唯識に学ぶ・誓喚の折々の記

私は、私の幸せを求めて、何故苦悩するのでしょうか。私の心の奥深くに潜む明と闇を読み解きたいと思っています。

第三能変 ・善の心所 ・三善根について (1)

2013-06-23 19:13:53 | 心の構造について
第三能変 善の心所にもどります。『倶舎論』の考究は、ただいま熟考中ですので、今月は休ませていただきます。
三は、無貪・無瞋・無癡の三善根について
「無貪等とは、無瞋・癡を等ず。此の三を根と名くことは、善を生ずること勝れたるが故に、三不善根を近く対治するが故なり。」(『論』第六・三左)
 本頌(第十一頌第二句)に述べられている善の心所の三善根を釈します。
 「無貪等」とは、無瞋・無癡を等取している。この三つを根と名づけるのは、善を生じることが勝れているからである、又三不善根を近く対治するからである。
    三善根(能対治) → 三不善根(所対治)
    無貪 → 貪
    無瞋 → 瞋   } 別対治。或は近対治
    無癡 → 癡                           (ごんたいち)
「論。無貪等者至近對治故 述曰。下文有二。初總。後別。總中又二。初牒頌顯。後釋善根。頌中所云無貪等三根。等者等取無瞋・無癡。釋根名者。生善勝故。有何勝也。三不善根正相翻對。近別對治故。此遠總對治。即正見也。非別治故。然准此下文。三不善根。由三義故。一六識相應。二正煩惱攝。此二簡諸一切心所非不善根。三起惡勝故。正釋根義。其此三法正對翻彼名爲善根。今准此文。善根由二義。一三不善根近對治故。簡餘一切善心所等不名善根。非不善根近對治故。二生善勝故。正釋根義。餘論無此。如文可解。」(『述記』第六本下・十二左。大正43・436a)
 (「述して曰く。下の文に二有り。初に總・後に別なり。別の中に又二あり。初に頌を牒し顕し、後に善根を釈す。頌の中に云う所の無貪等の三根と云う等とは、無瞋無癡を等取す。根の名を釈するは善を生ずること勝れたるが故に。何の勝れたること有りや。三不善根に正しく相い翻對して近く別に對治するが故に。此れを遠く総て對治するは即ち正見なり。別に治するに非る故に。然るにこの下の文に准ずれば、三不善根は三義に由るが故に、一に六識と相応す。二に正しく煩悩に摂む。此の二は諸の一切の心所の不善根に非ざるを簡ぶなり。三に悪を起こすこと勝れたるが故に、正しく根の義を釈す。其れ此の三法は正しく彼に對翻せり。名けて善根と為す。
 今此の文に准ずるに、善根は二義に由る。
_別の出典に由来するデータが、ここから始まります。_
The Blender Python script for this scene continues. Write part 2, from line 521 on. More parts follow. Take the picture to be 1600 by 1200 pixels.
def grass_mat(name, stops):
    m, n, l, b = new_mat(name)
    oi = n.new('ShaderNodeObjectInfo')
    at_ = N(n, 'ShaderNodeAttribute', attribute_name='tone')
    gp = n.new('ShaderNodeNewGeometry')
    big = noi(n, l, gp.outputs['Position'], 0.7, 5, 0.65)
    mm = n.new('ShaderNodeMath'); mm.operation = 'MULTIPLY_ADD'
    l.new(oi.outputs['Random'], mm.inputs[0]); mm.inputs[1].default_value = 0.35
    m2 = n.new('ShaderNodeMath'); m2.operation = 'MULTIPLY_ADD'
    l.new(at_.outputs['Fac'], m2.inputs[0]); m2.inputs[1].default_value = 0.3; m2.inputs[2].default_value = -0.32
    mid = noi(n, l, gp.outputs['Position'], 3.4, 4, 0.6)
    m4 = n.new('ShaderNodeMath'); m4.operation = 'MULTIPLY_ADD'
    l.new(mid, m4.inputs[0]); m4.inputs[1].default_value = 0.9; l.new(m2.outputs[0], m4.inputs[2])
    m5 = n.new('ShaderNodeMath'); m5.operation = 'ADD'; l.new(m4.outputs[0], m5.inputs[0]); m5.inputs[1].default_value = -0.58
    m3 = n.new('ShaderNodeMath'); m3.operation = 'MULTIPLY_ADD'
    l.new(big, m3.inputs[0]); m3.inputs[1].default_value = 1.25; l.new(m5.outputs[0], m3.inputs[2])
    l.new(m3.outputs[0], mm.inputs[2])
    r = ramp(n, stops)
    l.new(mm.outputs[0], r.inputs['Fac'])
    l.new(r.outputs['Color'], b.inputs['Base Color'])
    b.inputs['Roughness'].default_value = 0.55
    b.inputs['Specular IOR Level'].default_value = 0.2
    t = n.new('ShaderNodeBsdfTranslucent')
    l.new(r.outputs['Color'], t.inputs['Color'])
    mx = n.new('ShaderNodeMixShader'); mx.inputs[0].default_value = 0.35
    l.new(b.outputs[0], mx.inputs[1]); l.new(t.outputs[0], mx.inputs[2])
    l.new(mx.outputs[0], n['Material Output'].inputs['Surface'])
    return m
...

一に三不善根を近對治するが故に、余の一切の善の心所等をして善根と名けざるに簡ぶ。不善根の近對治に非ざるが故に。二に善を生ずること勝れたるが故に、正しく根の義を釈す。余の論には此れ無し。文の如く解すべし。)
 「無貪等」と述べられているのは、「無貪等の三根と云う等とは、無瞋無癡を等取す」ということ。そして三つまとめて述べられているのは、二つの理由に由る。一つは「根の名を釈するは善を生ずること勝れたるが故に」という、この三つがいずれも善をよく生じる根としての性をもつということ、二つには「三不善根に正しく相い翻對して近く別に對治するが故に」ということ。三善根が時間的に隔たりがなく三不善根を対治するということを明らかにしています。